Between October 2020 and May 2023, at least eight women were murdered while searching for their relatives in Mexico. Their stories highlight the dangers of advocating for the disappeared.

In Mexico, the high number of disappeared people has become critical, with over 110 000 people recorded as missing since 1964 – a number that skyrocketed after President Felipe Calderón declared the war on drugs and organized crime in 2006, and has continued to rise under subsequent administrations.

Criminal groups, acting alone or in collusion with state actors, are believed to be responsible for many of these cases.

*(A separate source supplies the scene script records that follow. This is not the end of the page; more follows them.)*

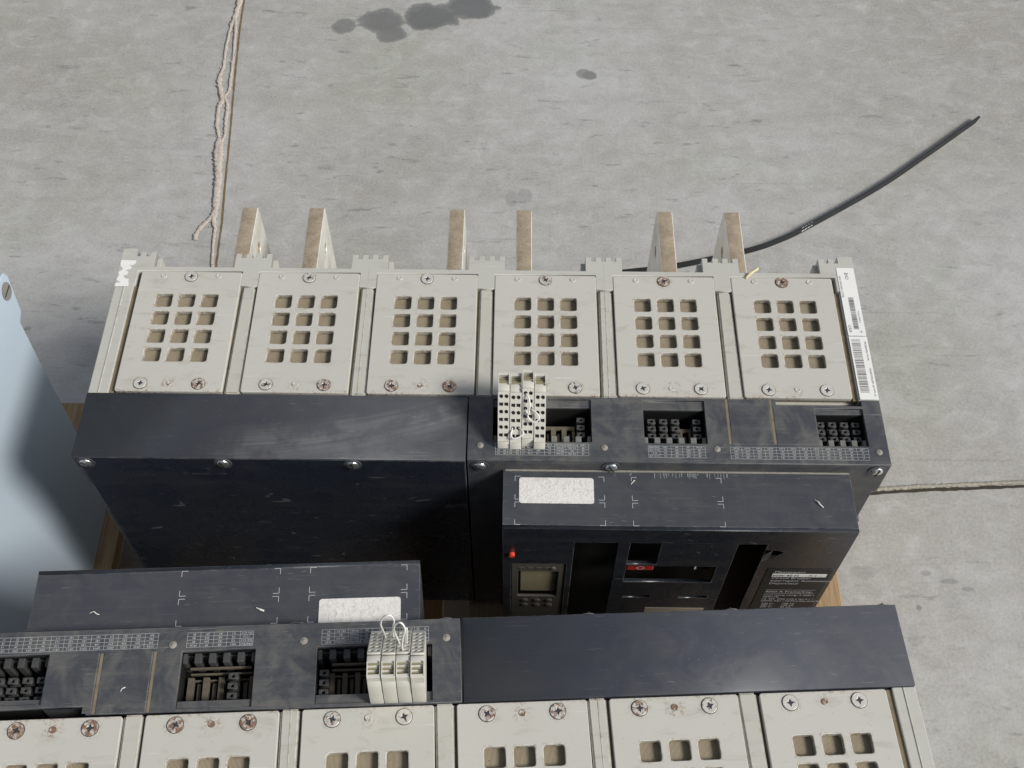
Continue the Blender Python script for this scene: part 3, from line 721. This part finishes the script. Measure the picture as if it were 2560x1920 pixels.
    pw[0] = rrect(.1300, .2425, -.300, -.0440); pw[1] = rrect(.1413, .1700, -.0935, -.0456)
    pw += [rrect(.1440, .1720, -.1760, -.1695), rrect(.2020, .2310, -.1760, -.1695)]
    m.add(shape(pw, .004, .0004), XZ(Y0 + .003))
    link('operator_panel', m.mesh('op', H), 'esc_face_shaded', es)
    if A:
        m = M(); m.box(.1422, .1705, Y0 + .006, Y0 + .012, -.1195, -.1065, .002); ob = link('off_button', m.mesh('ob', H), 'red', es)
        m = M(); m.add(text_mesh('O', .011), XZ(Y0 + .0058) @ Matrix.Translation((.1568, -.1130, 0))); link('button_mark', m.mesh('bm', H), 'print', es)
        m = M(); m.box(.2080, .2265, Y0 + .008, Y0 + .012, -.1190, -.1070, .001); link('on_button', m.mesh('ob', H), 'black', es)
        m = M(); m.box(.2105, .2122, Y0 + .0072, Y0 + .0079, -.1175, -.1085, 0); link('button_mark', m.mesh('bm', H), 'white', es)
        for a, b in ((.1450, .1716), (.2030, .2304)): m = M(); m.box(a, b, Y0 + .0062, Y0 + .009, -.1755, -.1700, .0004); link('indicator_tag', m.mesh('it', H), 'tag', es)
        m = M(); m.box(.170, .232, Y0 + .0004, Y0 + .0009, -.222, -.2020, 0); link('rating_sticker', m.mesh('rs', H), 'tag', es)
        m = M(); m.cyl((.0296, Y0 - .0015, -.0690), .0028, .004, 'y', b=.0004); link('reset_button', m.mesh('rb', H), 'orange', es)
        # trip unit
        m = M()
        m.add(shape([rrect(.0295, .0820, -.264, -.0925, .001), rrect(.0360, .0757, -.1760, -.1130, .001)], .003, .0004), XZ(Y0 + .0026))
        for a in range(4): m.box(.0365 + a * .0085, .0425 + a * .0085, Y0 + .0008, Y0 + .0011, -.1090, -.1030, 0)
        tu = link('trip_unit', m.mesh('tu', H), 'trip', es)
        m = M(); m.box(.0385, .0735, Y0 + .0045, Y0 + .006, -.1690, -.1140, .0003); link('screen', m.mesh('sc', H), 'lcd', es)
        for r in range(2):
            for k in range(3): m = M(); m.dome((.0430 + k * .0125, Y0 + .0012, -.1860 - r * .0125), .0042, .0015, 0, 'y'); link('key', smooth(m.mesh('kp', H)), 'trip', es)
        m = M(); m.dome((.0700, Y0 + .001, -.1050), .0030, .0015, 0, 'y'); link('key', smooth(m.mesh('kp', H)), 'trip', es)
        # information plate
        m = M(); m.add(shape([rrect(.2790, .3430, -.280, -.0975, .002)], .0006, .0002), XZ(Y0 - .0003)); lb = link('info_plate', m.mesh('ip', H), 'black', es)
        m = M()
        def tx(s, x, z, sz): m.add(text_mesh(s, sz, 'LEFT'), XZ(Y0 - .0008) @ Matrix.Translation((x, z, 0)))
        tx('Masterpact', .2870, -.1040, .0068)
        tx('Circuit Breaker', .2870, -.1185, .0062); tx('Interruptor Automatico', .2870, -.1250, .0062); tx('Disjoncteur', .2870, -.1315, .0062)
        for z in (-.1480, -.1570, -.1985): m.add(rect_mesh(.2870, .3370, z, z + .0005, 0), XZ(Y0 - .0008))
        tx('4000 A Frame/Cap.', .2870, -.1525, .0062); tx('Interrupting rating/ A 0085 I', .2870, -.1610, .0045)
        tx('50/60 Hz', .2870, -.1660, .0045); tx('UL 489  CSA C22.2 No 5.1 /', .2870, -.1715, .0045); tx('NEMA AB1 / NMX-J-266-ANCE', .2870, -.1765, .0045)
        for k, (a, b) in enumerate((('240 V~', '100 kA'), ('480 V~', '100 kA'), ('600 V~', '85 kA'))):
            tx(a, .2890, -.1835 - k * .0045, .0046); tx(b, .3100, -.1835 - k * .0045, .0046)
        tx('Cat.', .2870, -.2030, .0055); tx('IL 3600801191B01333', .2870, -.2080, .0050)
        link('plate_text', m.mesh('ptx', H), 'print', es)
        m = M(); m.box(.2860, .3395, Y0 - .0012, Y0 - .0008, -.1145, -.1080, 0); link('model_strip', m.mesh('ms', H), 'white', es)
        m = M(); m.add(text_mesh('NW 40 H', .0062, 'LEFT'), XZ(Y0 - .0014) @ Matrix.Translation((.2870, -.1112, 0)))
        m.add(text_mesh('X-1 ~', .0055, 'LEFT'), XZ(Y0 - .0014) @ Matrix.Translation((.3220, -.1110, 0)))
        link('model_text', m.mesh('mt', H), 'ink', es)
    if A: m = M(); m.box(xa + .002, xb - .001, -.0020, -.0002, -.0158, -.0152, 0); link('dust_line', m.mesh('dl', H), 'boss', es)
    # corner marks on the top of the escutcheon
    zt = -.0156
    for (a, b) in ((.0319, .1154), (.1412, .2255)):
        for (c, d) in ((-.0317, -.0073), (-.0577, -.0345)):
            m = M()
            for (x, sx) in ((a, 1), (b, -1)):
                for (y, sy) in ((c, 1), (d, -1)):
                    L = .0052
                    m.add(rect_mesh(min(x, x + sx * L), max(x, x + sx * L), y - .0002, y + .0002, zt)); m.add(rect_mesh(x - .0002, x + .0002, min(y, y + sy * L), max(y, y + sy * L), zt + .00003))
            link('corner_mark', m.mesh('cm', H), 'print', es)
    if A:
        m = M()
        for i in range(34):
            x = .172 + random.gauss(0, .02) + .022; L = random.uniform(.001, .005)
            m.add(rect_mesh(x, x + .00022, -.0035 - L, -.0025, zt))
        link('scratch', m.mesh('sc', H), 'print', es)
    m = M(); sx0, sx1, sy0, sy1 = (.0357, .1056, -.0358, -.0088) if A else (.0372, .1065, -.0278, -.0030)
    m.add(shape([rrect(sx0, sx1, sy0, sy1, .0025)], .0004, .0001), XY(-.0153)); link('blank_sticker', m.mesh('bst', H), 'sticker', es)
    # --- terminal blocks
    offs = [0, -.0010, .0032, -.0006] if A else [.0030, .0002, .0006, -.0008]
    Nf = Vector((0, -.741, .671)); Tf = Vector((0, .671, .741))
    P0 = Vector((0, .0149, .0124))
    blocks = []
    for k in range(4):
        x0 = .0150 + k * .01125; xc = x0 + .0055; o = offs[k]
        b0 = P0 + Tf * o; e = P0 + Tf * (47.2e-3 + o)
        flat_ = Vector((0, e.y + .0045, e.z + .0022)); 
        pr = [(b0.y - .0012, b0.z - .002), (b0.y - .0012, -.030), (.0690, -.030), (.0706, -.002), (.0690 + o * .3, .030), (.0672 + o * .3, e.z - .006), (.0560 + o * .5, e.z + .0005), (e.y + .001, e.z + .0010), (e.y, e.z), (b0.y, b0.z)]
        # holed face is built from a plate with real openings, body sits right behind it
        pb = [(y + .0016, z - .0014) if i in (7, 8, 9) else (y, z) for i, (y, z) in enumerate(pr)]
        m = M(); m.add(shape([pb], .0107, .0003), YZ(xc), 0)
        rows = [.0428, .0352, .0280, .0205, .0131, .0054]
        hs = [rrect(-.00535, .00535, -.001, .0474, .0003, 1)]
        for r, tt in enumerate(rows):
            for sx in (-.0024, .0024):
                hs.append(circ(sx, tt, .00185, 14) if r % 2 == 0 else rrect(sx - .0018, sx + .0018, tt - .0016, tt + .0016))
        Bm = Matrix(((1, 0, 0, xc), (0, Tf.y, Nf.y, b0.y), (0, Tf.z, Nf.z, b0.z), (0, 0, 0, 1)))
        m.add(shape(hs, .0016, .0002), Bm @ XY(-.0006), 0)
        m.add(shape([rrect(-.0050, .0050, .0005, .0465)], .0002, 0), Bm @ XY(-.0013), 1)
        # grooved latch at the top
        yb = .0560 + o * .5; zb = e.z + .0005
        for g in range(3):
            m.box(xc - .0045, xc + .0045, yb - .0005 + g * .0030, yb + .0007 + g * .0030, zb - .006 - g * .001, zb + .0012 - g * .0016, .0002, 2)
        m.box(xc - .0053, xc - .0045, yb - .0020, yb + .0100, zb - .008, zb + .0016, .0002, 0)
        m.box(xc + .0045, xc + .0053, yb - .0020, yb + .0100, zb - .008, zb + .0016, .0002, 0)
        m.box(xc - .0053, xc + .0053, yb + .0082, yb + .0112, zb - .030, zb + .0012, .0004, 0)
        tb = link('terminal_block', m.mesh('tb', H), ['terminal', 'hole', 'olive'], t); blocks.append(tb)
    W = .00075
    def wire(blk, pts): 
        m = M(); m.tube(pts, W, 8, 6); link('jumper_wire', m.mesh('jw', H), 'wire', blocks[blk])
    def onf(x, y, z, lift): 
        v = Vector((x, y, z)) * .001 + Nf * lift * .001; return tuple(v)
    if A:
        wire(2, [onf(41.2, 45.2, 45.9, -2), onf(41.6, 45.0, 45.6, 1), onf(43.7, 43.1, 43.6, 4), onf(44.7, 39.3, 39.4, 5.5), onf(43.9, 34.8, 34.3, 5), onf(42.6, 31.9, 31.2, 3.5), onf(41.6, 33.5, 32.8, 1.5), onf(41.1, 35.3, 34.6, -1.5)])
        wire(2, [onf(41.4, 35.1, 34.7, -2), onf(42.0, 33.6, 32.8, 1.5), onf(42.9, 31.6, 30.8, 3.5), onf(45.5, 29.2, 28.1, 4), onf(49.5, 28.1, 27.0, 5), onf(52.5, 29.6, 28.6, 5), onf(53.2, 31.7, 30.9, 4.5), onf(50.4, 34.1, 33.6, 3.5), onf(47.1, 35.2, 34.8, 1), onf(46.1, 35.5, 35.1, -2)])
        wire(1, [onf(29, 23, 21.4, -2), onf(28.4, 21.6, 19.9, 1.2), onf(27.8, 19.8, 17.8, 3), onf(28.6, 17.7, 15.5, 4), onf(31.1, 17.2, 14.9, 4.5), onf(35.1, 18.1, 16, 4.5), onf(39.1, 20.3, 18.3, 4), onf(38.1, 22, 20.3, 3), onf(34.3, 23.1, 21.4, -2)])
    else:
        f = lambda L, y0, y1: [(x * .001, (y0 + (y1 - y0) * i / (len(L) - 1)) * .001, z * .001) for i, (x, z) in enumerate(L)]
        wire(2, f([(46.6, 20.2), (48.0, 35.3), (49.2, 48.2), (48.1, 58.0), (45.2, 65.2), (41.7, 67.3), (39.5, 63.5), (38.5, 54.8), (40.2, 40), (40.6, 20.6)], 24, 24))
        wire(1, f([(35, 32), (36.0, 45), (37.5, 62), (37.2, 75), (34.3, 84), (31.4, 86.6), (29.3, 82), (28.9, 76), (30.8, 66), (32.2, 52), (32.1, 42)], 34, 43.6))
        wire(1, f([(30.6, 31), (29.8, 46), (28.9, 60), (28.3, 64.4), (28.1, 60), (28.8, 46), (29.6, 31)], 34, 34))
    # --- labels at the right end
    if A:
        m = M(); m.add(shape([rrect(.3650, .3831, .1480, .2350, .001)], .0003, .0001), XY(.0003)); link('paper_label', m.mesh('pl', H), 'white', t); m = M(); m.add(shape([rrect(.3650, .3833, .0722, .1470, .001)], .0003, .0001), XY(.0003))
        lb = link('paper_label', m.mesh('pl', H), 'white', t)
        m = M(); z = .0006; random.seed(3)
        def vt(s, x, y, sz): m.add(text_mesh(s, sz, 'LEFT'), Matrix.Translation((x, y, z)) @ Matrix.Rotation(R_(90), 4, 'Z'))
        vt('47571', .3684, .1520, .0040); vt('SELECT CHP/CN32 COM', .3672, .1960, .0026); vt('CHE', .3745, .2195, .0048)
        vt('3 303430 475716', .3795, .1640, .0021); vt('FR', .3790, .1515, .0026)
        vt('N° serie OP 166774333387301', .3806, .0760, .0026); vt('Ref Art M2RA4ECAA', .3804, .1180, .0026)
        y = .1560
        while y < .1960:
            wd = random.choice((.0003, .0005, .0008)); m.add(rect_mesh(.3718, .3770, y, y + wd, z)); y += wd + random.choice((.0003, .0006))
        y = .0800
        while y < .1430:
            wd = random.choice((.0003, .0005, .0009)); m.add(rect_mesh(.3668, .3755, y, y + wd, z)); y += wd + random.choice((.0004, .0007, .0010))
        link('label_print', m.mesh('lp', H), 'ink', lb)
        # worn paint smear at the left end
        m = M(); pts = [(-.3828, .2355), (-.3672, .2352), (-.3665, .232), (-.369, .2295), (-.3735, .2285), (-.370, .2265), (-.3712, .2235), (-.376, .2225), (-.3722, .2195), (-.3730, .2165), (-.3770, .2150), (-.3735, .2110), (-.3702, .2105), (-.3700, .2080), (-.3690, .2040), (-.3690, .2010), (-.3828, .2005), (-.3828, .2050), (-.3775, .2062), (-.381, .208), (-.3828, .2095), (-.3810, .215), (-.3828, .219), (-.3785, .2235), (-.382, .2275), (-.3828, .231)]
        m.add(shape([pts], .0002, 0), XY(.0003)); link('label_remnant', m.mesh('ps', H), 'white', t)
    return t

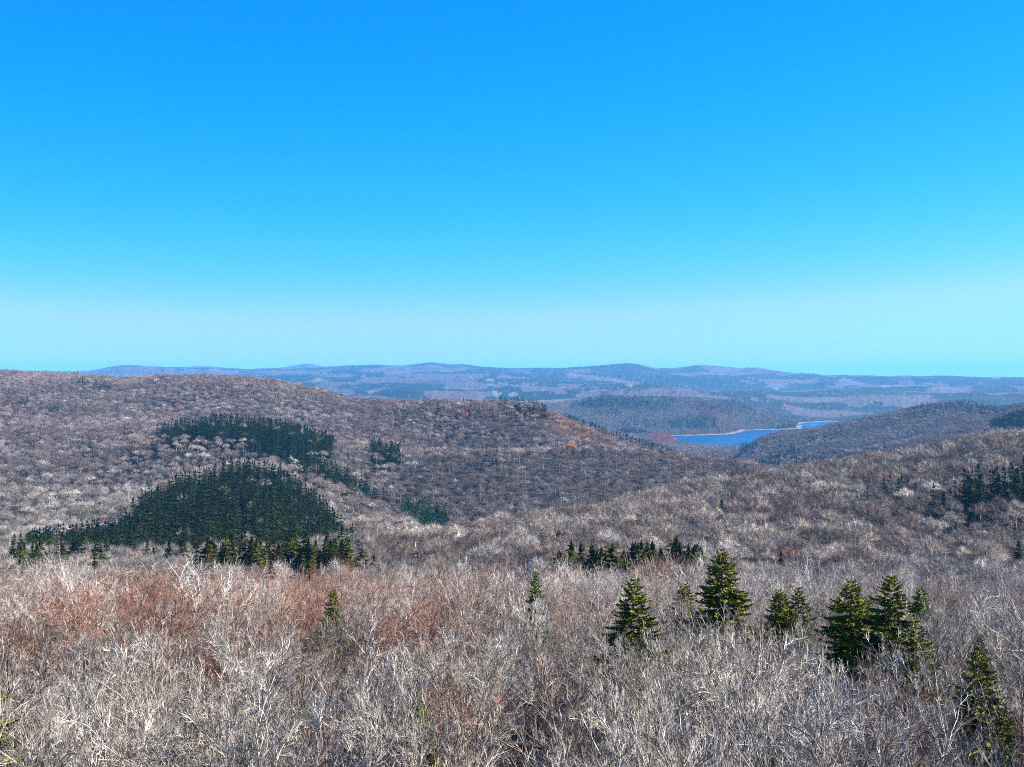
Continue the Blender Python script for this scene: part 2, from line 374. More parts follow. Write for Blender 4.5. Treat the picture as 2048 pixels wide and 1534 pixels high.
def dome_tree_geo(seed, H=14.0, rad=3.9, nsp=300, w=.045, nl=9):
    """bare tree as seen from afar: trunk, rising limbs and a rounded head of twigs with lobes"""
    rg = np.random.default_rng(seed)
    P0, R0 = grow(rg, np.zeros((1, 3)), np.array([[0, 0, 1.]]), np.array([H * .75]), np.array([.17]), np.array([.06]), 3, .06, .05)
    parts = [tubes(P0, R0, 3, True)]
    p, d, l, r = spawn(rg, P0, R0, nl, .40, .97, .4, .8, lambda t: H * .30 * rg.uniform(.8, 1.2, t.shape) * rad / 3.9, .6, .06)
    P, Rr = grow(rg, p, d, l, r, r * .3, 2, .12, .08); parts.append(tubes(P, Rr, 3, True))
    nlobe = 7; az = rg.uniform(0, 6.28) + np.arange(nlobe) * 6.28 / (nlobe - 1); lr = np.where(np.arange(nlobe) == 0, 0, rg.uniform(.42, .66, nlobe))
    lc = np.stack([np.cos(az) * lr * rad, np.sin(az) * lr * rad, H * (.80 - .22 * lr) + rg.normal(0, .45, nlobe)], 1)
    ls = rad * rg.uniform(.46, .62, nlobe)
    k = rg.integers(0, nlobe, nsp); dd = rg.normal(0, 1, (nsp, 3)); dd[:, 2] = np.abs(dd[:, 2]) * .95 - .25; dd /= np.linalg.norm(dd, axis=1, keepdims=True)
    r1 = rg.uniform(.80, 1.08, nsp); r0 = rg.uniform(.12, .55, nsp)
    a_ = lc[k] + dd * (ls[k] * r0)[:, None]; b_ = lc[k] + (dd + rg.normal(0, .22, dd.shape) + np.array([0, 0, .12])) * (ls[k] * r1)[:, None]
    mid = (a_ + b_) / 2 + rg.normal(0, .12, a_.shape)
    Pt = np.stack([a_, b_], 1); Rt = np.stack([np.full(nsp, w), np.full(nsp, w * .3)], 1) * rg.uniform(.6, 1.5, (nsp, 1)); parts.append(tubes(Pt, Rt, 3, True))
    return join_parts(parts)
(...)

Prominent cases such as that of Sandra Luz Hernández, who was murdered in Culiacán in 2014 after allegedly meeting with an informant who promised to provide information on the whereabouts of her disappeared son, or Marisela Escobedo, who became an activist after the murder of her daughter in Chihuahua and was killed in front of a government building in 2010, highlight how disappearances enable other forms of violence that threaten the lives and well-being of family members, and others close to the disappeared, who seek justice. Frustrated by systemic obstacles and with very few resources, which they often have to provide themselves, they carry out search operations in remote and hard-to-reach places, often without the protection and support of the authorities.

Between October 2020 and May 2023, at least eight women were murdered while searching for their relatives in Mexico. Their stories highlight the dangers of advocating for the disappeared. Today, we remember these women and join the calls for justice, demanding accountability and meaningful action to end this cycle of impunity.